__Information shown__:
<<<<

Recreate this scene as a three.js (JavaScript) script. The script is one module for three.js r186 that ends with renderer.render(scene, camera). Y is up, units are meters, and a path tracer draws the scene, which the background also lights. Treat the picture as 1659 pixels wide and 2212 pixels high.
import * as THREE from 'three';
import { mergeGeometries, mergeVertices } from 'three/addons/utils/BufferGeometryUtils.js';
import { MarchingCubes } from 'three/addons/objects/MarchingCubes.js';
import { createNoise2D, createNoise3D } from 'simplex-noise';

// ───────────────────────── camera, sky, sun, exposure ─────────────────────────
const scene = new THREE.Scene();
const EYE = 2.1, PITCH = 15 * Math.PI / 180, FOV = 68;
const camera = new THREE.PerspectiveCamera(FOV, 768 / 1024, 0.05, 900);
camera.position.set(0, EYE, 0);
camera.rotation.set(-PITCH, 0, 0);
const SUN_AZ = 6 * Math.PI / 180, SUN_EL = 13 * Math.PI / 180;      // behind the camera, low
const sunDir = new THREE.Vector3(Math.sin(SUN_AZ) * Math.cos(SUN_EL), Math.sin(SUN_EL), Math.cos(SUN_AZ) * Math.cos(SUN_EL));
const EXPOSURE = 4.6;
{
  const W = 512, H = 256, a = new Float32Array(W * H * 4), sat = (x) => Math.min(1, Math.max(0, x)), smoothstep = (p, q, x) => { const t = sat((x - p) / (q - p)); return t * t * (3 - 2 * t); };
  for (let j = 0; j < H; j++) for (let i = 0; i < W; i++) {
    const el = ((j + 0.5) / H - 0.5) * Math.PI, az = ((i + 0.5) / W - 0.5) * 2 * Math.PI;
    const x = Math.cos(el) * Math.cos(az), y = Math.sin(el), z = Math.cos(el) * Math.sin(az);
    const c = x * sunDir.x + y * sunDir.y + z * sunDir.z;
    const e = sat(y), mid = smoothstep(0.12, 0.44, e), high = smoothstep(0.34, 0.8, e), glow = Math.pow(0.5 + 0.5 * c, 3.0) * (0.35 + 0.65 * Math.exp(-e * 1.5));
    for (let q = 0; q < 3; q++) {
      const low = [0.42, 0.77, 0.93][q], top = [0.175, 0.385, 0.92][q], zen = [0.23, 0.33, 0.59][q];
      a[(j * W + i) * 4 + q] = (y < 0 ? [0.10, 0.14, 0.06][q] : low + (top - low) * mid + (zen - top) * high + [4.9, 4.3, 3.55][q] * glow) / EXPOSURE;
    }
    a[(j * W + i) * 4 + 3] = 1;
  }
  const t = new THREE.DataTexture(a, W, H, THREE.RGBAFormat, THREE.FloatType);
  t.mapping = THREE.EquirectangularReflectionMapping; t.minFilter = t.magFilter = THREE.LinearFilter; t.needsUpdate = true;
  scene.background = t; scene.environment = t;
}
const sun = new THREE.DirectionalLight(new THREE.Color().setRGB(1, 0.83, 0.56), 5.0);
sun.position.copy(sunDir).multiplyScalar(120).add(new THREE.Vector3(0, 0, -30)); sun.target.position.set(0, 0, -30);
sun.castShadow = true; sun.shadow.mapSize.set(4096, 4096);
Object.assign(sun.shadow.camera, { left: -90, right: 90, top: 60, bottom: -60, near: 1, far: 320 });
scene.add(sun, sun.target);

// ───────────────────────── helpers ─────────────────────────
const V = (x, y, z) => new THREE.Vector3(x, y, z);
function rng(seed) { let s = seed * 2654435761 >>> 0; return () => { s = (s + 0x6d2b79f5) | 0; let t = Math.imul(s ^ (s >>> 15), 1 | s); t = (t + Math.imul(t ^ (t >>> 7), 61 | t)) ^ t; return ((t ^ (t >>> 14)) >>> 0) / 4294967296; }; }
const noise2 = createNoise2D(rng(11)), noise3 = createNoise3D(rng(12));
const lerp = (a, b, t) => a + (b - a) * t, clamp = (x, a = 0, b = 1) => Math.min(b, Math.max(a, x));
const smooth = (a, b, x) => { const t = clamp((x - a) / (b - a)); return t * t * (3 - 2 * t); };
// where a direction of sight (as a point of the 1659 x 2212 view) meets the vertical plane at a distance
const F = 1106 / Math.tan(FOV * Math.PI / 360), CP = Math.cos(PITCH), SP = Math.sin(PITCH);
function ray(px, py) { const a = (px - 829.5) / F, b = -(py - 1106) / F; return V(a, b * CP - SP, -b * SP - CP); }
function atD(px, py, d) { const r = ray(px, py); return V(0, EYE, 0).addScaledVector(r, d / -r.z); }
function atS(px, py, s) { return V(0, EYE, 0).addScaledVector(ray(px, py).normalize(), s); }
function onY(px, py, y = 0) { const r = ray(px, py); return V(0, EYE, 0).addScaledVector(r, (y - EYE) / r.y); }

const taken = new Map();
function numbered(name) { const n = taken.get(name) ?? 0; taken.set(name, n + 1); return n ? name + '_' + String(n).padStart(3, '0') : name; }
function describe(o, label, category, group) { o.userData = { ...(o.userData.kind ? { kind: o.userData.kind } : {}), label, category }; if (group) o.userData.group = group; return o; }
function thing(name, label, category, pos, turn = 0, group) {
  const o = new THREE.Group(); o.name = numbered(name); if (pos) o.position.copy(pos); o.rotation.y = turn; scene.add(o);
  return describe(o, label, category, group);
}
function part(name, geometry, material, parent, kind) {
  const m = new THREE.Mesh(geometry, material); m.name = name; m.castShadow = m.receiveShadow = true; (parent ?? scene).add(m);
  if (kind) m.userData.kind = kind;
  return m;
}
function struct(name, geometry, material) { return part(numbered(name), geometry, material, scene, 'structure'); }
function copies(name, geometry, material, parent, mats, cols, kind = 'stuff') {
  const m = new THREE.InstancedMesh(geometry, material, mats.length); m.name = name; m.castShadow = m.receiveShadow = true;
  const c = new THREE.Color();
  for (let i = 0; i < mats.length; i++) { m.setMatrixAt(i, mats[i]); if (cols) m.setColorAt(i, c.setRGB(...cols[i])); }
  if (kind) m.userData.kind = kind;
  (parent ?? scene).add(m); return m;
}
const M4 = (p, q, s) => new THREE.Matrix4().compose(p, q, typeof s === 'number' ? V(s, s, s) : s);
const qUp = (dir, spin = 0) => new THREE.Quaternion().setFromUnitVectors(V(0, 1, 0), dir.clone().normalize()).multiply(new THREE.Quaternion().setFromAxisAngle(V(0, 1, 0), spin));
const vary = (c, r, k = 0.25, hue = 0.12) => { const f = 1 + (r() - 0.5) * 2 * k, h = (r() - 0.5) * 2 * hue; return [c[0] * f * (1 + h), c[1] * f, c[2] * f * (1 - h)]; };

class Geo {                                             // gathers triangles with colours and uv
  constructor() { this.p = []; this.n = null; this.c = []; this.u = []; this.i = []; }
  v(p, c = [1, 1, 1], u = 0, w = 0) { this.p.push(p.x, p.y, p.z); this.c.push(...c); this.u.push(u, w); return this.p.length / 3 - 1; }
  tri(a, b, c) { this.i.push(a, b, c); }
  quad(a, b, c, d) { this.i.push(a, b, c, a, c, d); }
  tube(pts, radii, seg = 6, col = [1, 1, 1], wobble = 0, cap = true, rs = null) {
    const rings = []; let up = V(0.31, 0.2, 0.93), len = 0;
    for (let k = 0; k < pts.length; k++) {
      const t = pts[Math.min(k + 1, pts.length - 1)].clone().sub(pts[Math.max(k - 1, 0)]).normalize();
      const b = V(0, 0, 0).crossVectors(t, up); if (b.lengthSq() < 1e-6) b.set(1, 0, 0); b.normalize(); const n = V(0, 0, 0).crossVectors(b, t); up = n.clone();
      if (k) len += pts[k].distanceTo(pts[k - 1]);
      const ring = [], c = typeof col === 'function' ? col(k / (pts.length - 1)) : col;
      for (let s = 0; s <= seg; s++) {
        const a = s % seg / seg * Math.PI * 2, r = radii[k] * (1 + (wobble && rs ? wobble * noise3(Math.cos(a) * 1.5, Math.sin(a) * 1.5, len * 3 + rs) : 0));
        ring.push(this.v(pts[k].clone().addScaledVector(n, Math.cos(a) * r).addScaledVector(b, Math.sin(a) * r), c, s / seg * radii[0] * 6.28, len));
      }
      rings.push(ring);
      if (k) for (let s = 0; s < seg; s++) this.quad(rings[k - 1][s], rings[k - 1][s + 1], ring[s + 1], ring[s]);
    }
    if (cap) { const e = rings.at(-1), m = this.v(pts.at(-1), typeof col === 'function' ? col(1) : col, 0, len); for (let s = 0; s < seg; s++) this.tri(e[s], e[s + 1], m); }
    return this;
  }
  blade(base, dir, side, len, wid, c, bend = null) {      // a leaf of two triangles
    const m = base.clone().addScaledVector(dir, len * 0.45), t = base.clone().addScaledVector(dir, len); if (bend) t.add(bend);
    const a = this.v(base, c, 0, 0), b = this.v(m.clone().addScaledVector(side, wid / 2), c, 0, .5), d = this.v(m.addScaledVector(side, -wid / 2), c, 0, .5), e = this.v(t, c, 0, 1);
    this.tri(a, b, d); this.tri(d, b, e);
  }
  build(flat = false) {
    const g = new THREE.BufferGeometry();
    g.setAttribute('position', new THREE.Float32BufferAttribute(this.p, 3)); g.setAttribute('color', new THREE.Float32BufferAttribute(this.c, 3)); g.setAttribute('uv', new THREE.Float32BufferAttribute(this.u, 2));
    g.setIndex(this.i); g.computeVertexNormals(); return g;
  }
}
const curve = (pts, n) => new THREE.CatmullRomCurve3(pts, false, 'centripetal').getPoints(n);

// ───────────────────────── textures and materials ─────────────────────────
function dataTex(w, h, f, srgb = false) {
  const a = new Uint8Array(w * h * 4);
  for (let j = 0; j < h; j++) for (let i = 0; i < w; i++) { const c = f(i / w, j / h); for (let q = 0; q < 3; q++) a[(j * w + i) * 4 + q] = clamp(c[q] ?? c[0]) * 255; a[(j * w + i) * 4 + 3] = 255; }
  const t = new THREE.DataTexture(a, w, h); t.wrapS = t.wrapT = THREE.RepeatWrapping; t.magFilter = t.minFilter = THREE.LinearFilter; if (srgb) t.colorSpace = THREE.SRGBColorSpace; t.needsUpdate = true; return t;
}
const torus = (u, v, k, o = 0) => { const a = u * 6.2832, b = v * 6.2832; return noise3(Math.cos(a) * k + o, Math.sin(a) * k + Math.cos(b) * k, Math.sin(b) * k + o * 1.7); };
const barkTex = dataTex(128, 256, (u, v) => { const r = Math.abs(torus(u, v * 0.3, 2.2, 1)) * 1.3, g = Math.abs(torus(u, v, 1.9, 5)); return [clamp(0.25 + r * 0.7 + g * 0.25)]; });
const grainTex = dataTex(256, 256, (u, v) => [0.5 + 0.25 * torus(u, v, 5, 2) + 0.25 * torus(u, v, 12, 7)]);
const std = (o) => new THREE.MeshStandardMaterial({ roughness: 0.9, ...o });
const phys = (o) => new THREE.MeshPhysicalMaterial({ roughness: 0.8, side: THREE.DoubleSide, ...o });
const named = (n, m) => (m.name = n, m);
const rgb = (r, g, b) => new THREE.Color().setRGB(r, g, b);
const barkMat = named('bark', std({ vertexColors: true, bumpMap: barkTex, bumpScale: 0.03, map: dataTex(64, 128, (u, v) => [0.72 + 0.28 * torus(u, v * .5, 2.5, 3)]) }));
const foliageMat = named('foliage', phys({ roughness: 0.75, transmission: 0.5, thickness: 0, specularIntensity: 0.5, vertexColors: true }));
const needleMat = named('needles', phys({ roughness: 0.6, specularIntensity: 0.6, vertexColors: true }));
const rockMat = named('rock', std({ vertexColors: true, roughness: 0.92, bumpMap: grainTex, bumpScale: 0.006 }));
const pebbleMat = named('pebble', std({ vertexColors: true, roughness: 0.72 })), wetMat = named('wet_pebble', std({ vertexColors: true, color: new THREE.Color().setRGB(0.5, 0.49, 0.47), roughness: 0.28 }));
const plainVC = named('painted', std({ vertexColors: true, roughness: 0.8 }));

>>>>

__Problem statement__:
Copy each line above where the string "with" occurs.

__Solution__:
Recreate this scene as a three.js (JavaScript) script. The script is one module for three.js r186 that ends with renderer.render(scene, camera). Y is up, units are meters, and a path tracer draws the scene, which the background also lights. Treat the picture as 1659 pixels wide and 2212 pixels high.
class Geo {                                             // gathers triangles with colours and uv